▶ [TASK BRIEF]
Return the material below in full and exactly.
Start GIVEN MATERIAL
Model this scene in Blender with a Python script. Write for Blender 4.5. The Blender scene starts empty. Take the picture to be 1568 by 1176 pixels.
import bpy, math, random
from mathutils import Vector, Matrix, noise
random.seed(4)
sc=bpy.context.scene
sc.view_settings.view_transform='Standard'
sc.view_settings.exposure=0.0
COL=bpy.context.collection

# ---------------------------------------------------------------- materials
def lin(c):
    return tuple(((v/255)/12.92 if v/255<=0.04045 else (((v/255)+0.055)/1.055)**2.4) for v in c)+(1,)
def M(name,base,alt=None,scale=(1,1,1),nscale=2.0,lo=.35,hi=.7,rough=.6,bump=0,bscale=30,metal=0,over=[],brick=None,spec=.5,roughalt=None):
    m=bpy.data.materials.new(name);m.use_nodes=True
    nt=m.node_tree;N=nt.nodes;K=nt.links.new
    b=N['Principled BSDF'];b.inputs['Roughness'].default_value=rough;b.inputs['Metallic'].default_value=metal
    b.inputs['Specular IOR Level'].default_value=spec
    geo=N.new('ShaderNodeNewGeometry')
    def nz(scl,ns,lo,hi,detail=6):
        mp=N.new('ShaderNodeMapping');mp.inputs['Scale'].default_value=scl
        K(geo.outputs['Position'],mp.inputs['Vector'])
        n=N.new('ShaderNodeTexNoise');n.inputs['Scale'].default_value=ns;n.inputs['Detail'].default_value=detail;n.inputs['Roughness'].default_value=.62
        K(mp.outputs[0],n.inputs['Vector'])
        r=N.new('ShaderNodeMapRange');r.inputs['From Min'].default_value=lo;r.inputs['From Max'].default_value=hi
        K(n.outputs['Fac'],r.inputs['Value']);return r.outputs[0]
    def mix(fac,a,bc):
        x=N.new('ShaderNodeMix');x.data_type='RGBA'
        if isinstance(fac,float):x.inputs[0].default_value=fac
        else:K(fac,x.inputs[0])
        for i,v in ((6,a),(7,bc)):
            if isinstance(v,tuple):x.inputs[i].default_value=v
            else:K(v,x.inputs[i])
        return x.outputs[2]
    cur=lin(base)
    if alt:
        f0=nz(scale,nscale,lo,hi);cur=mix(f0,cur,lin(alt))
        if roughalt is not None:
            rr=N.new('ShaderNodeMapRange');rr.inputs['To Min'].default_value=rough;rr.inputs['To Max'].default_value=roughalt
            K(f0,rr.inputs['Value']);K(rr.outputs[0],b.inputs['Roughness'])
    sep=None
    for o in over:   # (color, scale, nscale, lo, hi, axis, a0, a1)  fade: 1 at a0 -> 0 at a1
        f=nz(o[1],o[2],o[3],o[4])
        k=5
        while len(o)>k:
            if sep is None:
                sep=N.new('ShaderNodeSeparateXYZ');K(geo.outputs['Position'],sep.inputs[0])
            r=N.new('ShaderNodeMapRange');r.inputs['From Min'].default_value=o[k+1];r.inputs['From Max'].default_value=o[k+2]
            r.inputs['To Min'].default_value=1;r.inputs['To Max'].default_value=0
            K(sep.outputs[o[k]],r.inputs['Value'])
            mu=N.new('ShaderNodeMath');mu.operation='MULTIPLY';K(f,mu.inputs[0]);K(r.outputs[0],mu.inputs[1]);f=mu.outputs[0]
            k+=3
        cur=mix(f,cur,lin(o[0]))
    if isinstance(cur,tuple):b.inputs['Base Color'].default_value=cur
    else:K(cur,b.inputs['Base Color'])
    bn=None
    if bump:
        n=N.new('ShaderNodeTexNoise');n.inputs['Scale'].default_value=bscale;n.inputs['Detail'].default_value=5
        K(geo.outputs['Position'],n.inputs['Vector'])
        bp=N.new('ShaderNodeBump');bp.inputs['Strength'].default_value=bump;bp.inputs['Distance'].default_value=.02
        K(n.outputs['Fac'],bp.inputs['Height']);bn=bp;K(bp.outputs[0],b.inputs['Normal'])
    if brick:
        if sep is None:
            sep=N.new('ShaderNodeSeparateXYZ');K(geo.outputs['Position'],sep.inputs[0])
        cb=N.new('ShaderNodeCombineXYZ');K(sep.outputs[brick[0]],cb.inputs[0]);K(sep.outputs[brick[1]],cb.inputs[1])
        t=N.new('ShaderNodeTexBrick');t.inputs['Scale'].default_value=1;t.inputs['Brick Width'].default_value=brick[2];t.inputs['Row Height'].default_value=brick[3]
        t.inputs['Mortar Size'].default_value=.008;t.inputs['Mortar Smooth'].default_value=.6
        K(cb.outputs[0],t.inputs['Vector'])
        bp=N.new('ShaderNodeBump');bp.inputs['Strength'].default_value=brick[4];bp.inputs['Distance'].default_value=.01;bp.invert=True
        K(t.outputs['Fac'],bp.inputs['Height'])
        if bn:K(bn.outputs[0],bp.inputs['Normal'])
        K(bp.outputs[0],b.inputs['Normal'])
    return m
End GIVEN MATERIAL
▶ [COMPLETED EXERCISE]
Model this scene in Blender with a Python script. Write for Blender 4.5. The Blender scene starts empty. Take the picture to be 1568 by 1176 pixels.
import bpy, math, random
from mathutils import Vector, Matrix, noise
random.seed(4)
sc=bpy.context.scene
sc.view_settings.view_transform='Standard'
sc.view_settings.exposure=0.0
COL=bpy.context.collection

# ---------------------------------------------------------------- materials
def lin(c):
    return tuple(((v/255)/12.92 if v/255<=0.04045 else (((v/255)+0.055)/1.055)**2.4) for v in c)+(1,)
def M(name,base,alt=None,scale=(1,1,1),nscale=2.0,lo=.35,hi=.7,rough=.6,bump=0,bscale=30,metal=0,over=[],brick=None,spec=.5,roughalt=None):
    m=bpy.data.materials.new(name);m.use_nodes=True
    nt=m.node_tree;N=nt.nodes;K=nt.links.new
    b=N['Principled BSDF'];b.inputs['Roughness'].default_value=rough;b.inputs['Metallic'].default_value=metal
    b.inputs['Specular IOR Level'].default_value=spec
    geo=N.new('ShaderNodeNewGeometry')
    def nz(scl,ns,lo,hi,detail=6):
        mp=N.new('ShaderNodeMapping');mp.inputs['Scale'].default_value=scl
        K(geo.outputs['Position'],mp.inputs['Vector'])
        n=N.new('ShaderNodeTexNoise');n.inputs['Scale'].default_value=ns;n.inputs['Detail'].default_value=detail;n.inputs['Roughness'].default_value=.62
        K(mp.outputs[0],n.inputs['Vector'])
        r=N.new('ShaderNodeMapRange');r.inputs['From Min'].default_value=lo;r.inputs['From Max'].default_value=hi
        K(n.outputs['Fac'],r.inputs['Value']);return r.outputs[0]
    def mix(fac,a,bc):
        x=N.new('ShaderNodeMix');x.data_type='RGBA'
        if isinstance(fac,float):x.inputs[0].default_value=fac
        else:K(fac,x.inputs[0])
        for i,v in ((6,a),(7,bc)):
            if isinstance(v,tuple):x.inputs[i].default_value=v
            else:K(v,x.inputs[i])
        return x.outputs[2]
    cur=lin(base)
    if alt:
        f0=nz(scale,nscale,lo,hi);cur=mix(f0,cur,lin(alt))
        if roughalt is not None:
            rr=N.new('ShaderNodeMapRange');rr.inputs['To Min'].default_value=rough;rr.inputs['To Max'].default_value=roughalt
            K(f0,rr.inputs['Value']);K(rr.outputs[0],b.inputs['Roughness'])
    sep=None
    for o in over:   # (color, scale, nscale, lo, hi, axis, a0, a1)  fade: 1 at a0 -> 0 at a1
        f=nz(o[1],o[2],o[3],o[4])
        k=5
        while len(o)>k:
            if sep is None:
                sep=N.new('ShaderNodeSeparateXYZ');K(geo.outputs['Position'],sep.inputs[0])
            r=N.new('ShaderNodeMapRange');r.inputs['From Min'].default_value=o[k+1];r.inputs['From Max'].default_value=o[k+2]
            r.inputs['To Min'].default_value=1;r.inputs['To Max'].default_value=0
            K(sep.outputs[o[k]],r.inputs['Value'])
            mu=N.new('ShaderNodeMath');mu.operation='MULTIPLY';K(f,mu.inputs[0]);K(r.outputs[0],mu.inputs[1]);f=mu.outputs[0]
            k+=3
        cur=mix(f,cur,lin(o[0]))
    if isinstance(cur,tuple):b.inputs['Base Color'].default_value=cur
    else:K(cur,b.inputs['Base Color'])
    bn=None
    if bump:
        n=N.new('ShaderNodeTexNoise');n.inputs['Scale'].default_value=bscale;n.inputs['Detail'].default_value=5
        K(geo.outputs['Position'],n.inputs['Vector'])
        bp=N.new('ShaderNodeBump');bp.inputs['Strength'].default_value=bump;bp.inputs['Distance'].default_value=.02
        K(n.outputs['Fac'],bp.inputs['Height']);bn=bp;K(bp.outputs[0],b.inputs['Normal'])
    if brick:
        if sep is None:
            sep=N.new('ShaderNodeSeparateXYZ');K(geo.outputs['Position'],sep.inputs[0])
        cb=N.new('ShaderNodeCombineXYZ');K(sep.outputs[brick[0]],cb.inputs[0]);K(sep.outputs[brick[1]],cb.inputs[1])
        t=N.new('ShaderNodeTexBrick');t.inputs['Scale'].default_value=1;t.inputs['Brick Width'].default_value=brick[2];t.inputs['Row Height'].default_value=brick[3]
        t.inputs['Mortar Size'].default_value=.008;t.inputs['Mortar Smooth'].default_value=.6
        K(cb.outputs[0],t.inputs['Vector'])
        bp=N.new('ShaderNodeBump');bp.inputs['Strength'].default_value=brick[4];bp.inputs['Distance'].default_value=.01;bp.invert=True
        K(t.outputs['Fac'],bp.inputs['Height'])
        if bn:K(bn.outputs[0],bp.inputs['Normal'])
        K(bp.outputs[0],b.inputs['Normal'])
    return m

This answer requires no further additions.